From: danubius@halcyon.com (Joseph R. Pannon) Subject: Re: Bug in 'msdos' file system? Date: Tue, 23 Feb 1993 20:19:22 GMT
In article <C2wpo8.F48@knot.ccs.queensu.ca> 2843600@jeff-lab.queensu.ca writes:
>
>No problem. I could access my DOS files as if they were normal unix files.
>I then tried to move a file over onto DOS:
>
>mv /home/frampton/myfile.txt /dos/c:
>
>The 'mv' seemed to finish, so I executed a 'sync'. The 'sync' command seemed
>to hang there.
Without knowing the internals too well, my sense is telling me that it's
a BAD IDEA to move files between two file systems, especially between as
different ones as Linux and DOS has. In cases like that the files
probably should be copied, not moved because I imagine mv leaves the
actual data in place and only relinks directory pointers to that data.

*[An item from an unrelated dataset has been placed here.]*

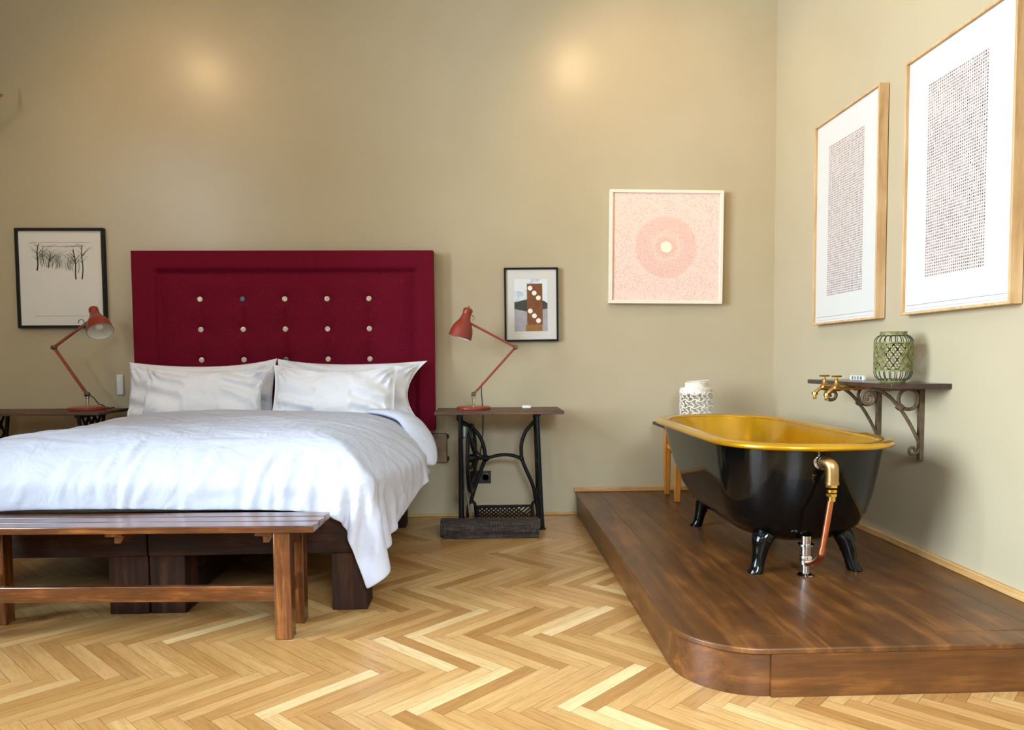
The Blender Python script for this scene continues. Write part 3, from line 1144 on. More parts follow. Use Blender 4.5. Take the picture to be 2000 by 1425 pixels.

So, in your case, the myfile.txt data was probably staying on your Linux
partition while a directory pointer from Linux was attempted to be moved
to the DOS partition. That sounds like a bad news to me!
There is a way to do this right even in such situations by
performing really a cp and rm operation in place of inter-filesystem mv,
but that is probably not done in this case.
Anyway, when in doubt, do cp and rm; that should always work.